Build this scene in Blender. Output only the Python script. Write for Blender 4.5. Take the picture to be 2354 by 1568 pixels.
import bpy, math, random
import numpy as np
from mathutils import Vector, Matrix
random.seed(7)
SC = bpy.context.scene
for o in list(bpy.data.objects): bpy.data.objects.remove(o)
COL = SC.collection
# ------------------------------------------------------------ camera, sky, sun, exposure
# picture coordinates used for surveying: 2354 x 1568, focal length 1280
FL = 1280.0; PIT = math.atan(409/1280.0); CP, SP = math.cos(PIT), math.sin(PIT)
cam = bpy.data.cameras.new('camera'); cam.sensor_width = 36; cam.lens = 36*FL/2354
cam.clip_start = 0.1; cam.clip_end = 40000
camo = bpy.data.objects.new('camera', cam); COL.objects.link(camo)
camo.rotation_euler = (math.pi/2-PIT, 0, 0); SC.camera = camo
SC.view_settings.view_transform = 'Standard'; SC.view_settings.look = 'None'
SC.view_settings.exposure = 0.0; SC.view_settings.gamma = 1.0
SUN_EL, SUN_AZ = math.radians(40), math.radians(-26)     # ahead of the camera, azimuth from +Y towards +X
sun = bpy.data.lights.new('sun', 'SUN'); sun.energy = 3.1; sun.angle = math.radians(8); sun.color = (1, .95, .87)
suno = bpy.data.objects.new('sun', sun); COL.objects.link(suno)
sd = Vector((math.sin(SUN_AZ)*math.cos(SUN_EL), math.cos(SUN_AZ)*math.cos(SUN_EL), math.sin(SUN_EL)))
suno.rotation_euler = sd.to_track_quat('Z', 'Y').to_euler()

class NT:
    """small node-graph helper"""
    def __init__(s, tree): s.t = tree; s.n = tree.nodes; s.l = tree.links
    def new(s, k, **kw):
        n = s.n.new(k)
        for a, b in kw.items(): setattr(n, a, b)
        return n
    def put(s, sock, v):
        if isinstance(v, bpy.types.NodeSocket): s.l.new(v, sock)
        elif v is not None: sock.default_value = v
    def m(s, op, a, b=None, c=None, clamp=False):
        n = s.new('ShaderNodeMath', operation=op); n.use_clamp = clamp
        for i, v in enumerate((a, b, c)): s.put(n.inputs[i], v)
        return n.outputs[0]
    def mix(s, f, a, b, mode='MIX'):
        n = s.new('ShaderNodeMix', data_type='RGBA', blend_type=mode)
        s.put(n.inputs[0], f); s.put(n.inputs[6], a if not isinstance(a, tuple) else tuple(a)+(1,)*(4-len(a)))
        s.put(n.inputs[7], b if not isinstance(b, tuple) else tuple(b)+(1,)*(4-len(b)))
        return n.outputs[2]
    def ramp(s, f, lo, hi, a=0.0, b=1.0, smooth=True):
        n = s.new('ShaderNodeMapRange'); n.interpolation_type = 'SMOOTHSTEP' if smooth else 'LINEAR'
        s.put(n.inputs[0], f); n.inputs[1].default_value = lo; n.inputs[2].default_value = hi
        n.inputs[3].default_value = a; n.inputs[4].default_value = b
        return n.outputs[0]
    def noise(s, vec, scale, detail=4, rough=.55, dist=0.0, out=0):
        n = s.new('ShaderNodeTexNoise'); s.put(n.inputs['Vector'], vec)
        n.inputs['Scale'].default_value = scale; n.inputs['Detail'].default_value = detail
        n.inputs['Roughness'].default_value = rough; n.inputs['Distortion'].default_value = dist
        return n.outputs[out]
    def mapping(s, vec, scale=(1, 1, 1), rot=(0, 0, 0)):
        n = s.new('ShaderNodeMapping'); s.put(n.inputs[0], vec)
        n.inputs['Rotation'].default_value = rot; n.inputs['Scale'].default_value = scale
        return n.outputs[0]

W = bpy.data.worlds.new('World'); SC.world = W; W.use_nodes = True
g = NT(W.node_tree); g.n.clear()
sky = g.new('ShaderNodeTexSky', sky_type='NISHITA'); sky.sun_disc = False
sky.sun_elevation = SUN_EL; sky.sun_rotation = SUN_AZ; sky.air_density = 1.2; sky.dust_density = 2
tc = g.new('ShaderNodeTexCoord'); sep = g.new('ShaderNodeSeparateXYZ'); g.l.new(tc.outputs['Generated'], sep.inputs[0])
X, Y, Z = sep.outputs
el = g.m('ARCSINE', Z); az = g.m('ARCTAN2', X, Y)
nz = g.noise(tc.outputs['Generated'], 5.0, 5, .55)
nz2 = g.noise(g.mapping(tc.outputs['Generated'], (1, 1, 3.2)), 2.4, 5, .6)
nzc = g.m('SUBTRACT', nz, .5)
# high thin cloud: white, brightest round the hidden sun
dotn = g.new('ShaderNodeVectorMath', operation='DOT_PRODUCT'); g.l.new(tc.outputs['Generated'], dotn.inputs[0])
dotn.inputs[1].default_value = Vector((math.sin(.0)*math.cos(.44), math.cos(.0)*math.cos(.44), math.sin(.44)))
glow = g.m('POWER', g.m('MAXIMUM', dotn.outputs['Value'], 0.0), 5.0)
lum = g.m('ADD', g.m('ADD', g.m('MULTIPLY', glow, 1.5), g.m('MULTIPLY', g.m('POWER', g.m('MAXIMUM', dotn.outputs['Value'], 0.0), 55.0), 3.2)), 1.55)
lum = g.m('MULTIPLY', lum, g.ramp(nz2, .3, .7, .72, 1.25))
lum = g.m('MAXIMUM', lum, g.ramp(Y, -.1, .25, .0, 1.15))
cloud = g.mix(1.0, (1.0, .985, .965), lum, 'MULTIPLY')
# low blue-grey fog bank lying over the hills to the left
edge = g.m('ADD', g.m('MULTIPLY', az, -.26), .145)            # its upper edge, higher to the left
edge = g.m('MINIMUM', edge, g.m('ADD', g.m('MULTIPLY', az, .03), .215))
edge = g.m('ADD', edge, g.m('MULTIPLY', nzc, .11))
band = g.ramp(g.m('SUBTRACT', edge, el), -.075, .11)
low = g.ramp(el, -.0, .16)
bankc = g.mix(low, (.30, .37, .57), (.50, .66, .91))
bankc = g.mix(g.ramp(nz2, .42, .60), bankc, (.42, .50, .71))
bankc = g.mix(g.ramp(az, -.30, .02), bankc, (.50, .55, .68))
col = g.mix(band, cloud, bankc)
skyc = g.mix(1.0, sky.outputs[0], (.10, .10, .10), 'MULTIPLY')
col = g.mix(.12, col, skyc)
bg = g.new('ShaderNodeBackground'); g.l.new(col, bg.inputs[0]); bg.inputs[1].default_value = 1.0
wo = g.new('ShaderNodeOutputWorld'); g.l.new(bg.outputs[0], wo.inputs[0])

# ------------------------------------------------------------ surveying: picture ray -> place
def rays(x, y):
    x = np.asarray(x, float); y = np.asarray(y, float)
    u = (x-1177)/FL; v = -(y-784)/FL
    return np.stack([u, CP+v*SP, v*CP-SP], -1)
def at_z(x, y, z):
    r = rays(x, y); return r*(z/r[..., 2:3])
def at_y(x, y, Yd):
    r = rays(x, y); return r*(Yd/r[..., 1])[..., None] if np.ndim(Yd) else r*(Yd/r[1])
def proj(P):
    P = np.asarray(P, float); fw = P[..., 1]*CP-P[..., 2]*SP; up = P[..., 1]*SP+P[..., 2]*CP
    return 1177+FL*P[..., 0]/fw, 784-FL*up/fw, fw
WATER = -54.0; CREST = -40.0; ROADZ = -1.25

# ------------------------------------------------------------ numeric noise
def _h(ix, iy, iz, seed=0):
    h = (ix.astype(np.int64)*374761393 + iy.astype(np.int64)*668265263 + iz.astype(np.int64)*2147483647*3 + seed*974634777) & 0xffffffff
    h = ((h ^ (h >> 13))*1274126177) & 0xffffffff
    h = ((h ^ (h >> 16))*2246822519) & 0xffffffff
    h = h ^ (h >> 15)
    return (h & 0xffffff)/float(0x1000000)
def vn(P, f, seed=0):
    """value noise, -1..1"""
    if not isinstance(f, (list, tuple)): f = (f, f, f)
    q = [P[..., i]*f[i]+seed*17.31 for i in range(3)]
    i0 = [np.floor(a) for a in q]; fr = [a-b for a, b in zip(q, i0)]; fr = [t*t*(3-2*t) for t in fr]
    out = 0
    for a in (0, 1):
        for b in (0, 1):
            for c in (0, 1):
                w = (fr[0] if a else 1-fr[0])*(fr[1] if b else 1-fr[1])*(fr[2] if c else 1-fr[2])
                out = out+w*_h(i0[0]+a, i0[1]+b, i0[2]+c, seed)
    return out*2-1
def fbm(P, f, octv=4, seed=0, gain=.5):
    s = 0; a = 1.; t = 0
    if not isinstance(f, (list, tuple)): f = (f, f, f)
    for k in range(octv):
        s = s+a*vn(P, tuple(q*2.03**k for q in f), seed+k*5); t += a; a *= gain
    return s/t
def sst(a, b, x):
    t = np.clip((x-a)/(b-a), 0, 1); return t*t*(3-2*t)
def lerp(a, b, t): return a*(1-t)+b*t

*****

PROBLEM STATEMENT: Go over the data above and copy every line that has the word "picture" in it.

THE OUTPUT:
Build this scene in Blender. Output only the Python script. Write for Blender 4.5. Take the picture to be 2354 by 1568 pixels.
# picture coordinates used for surveying: 2354 x 1568, focal length 1280
# ------------------------------------------------------------ surveying: picture ray -> place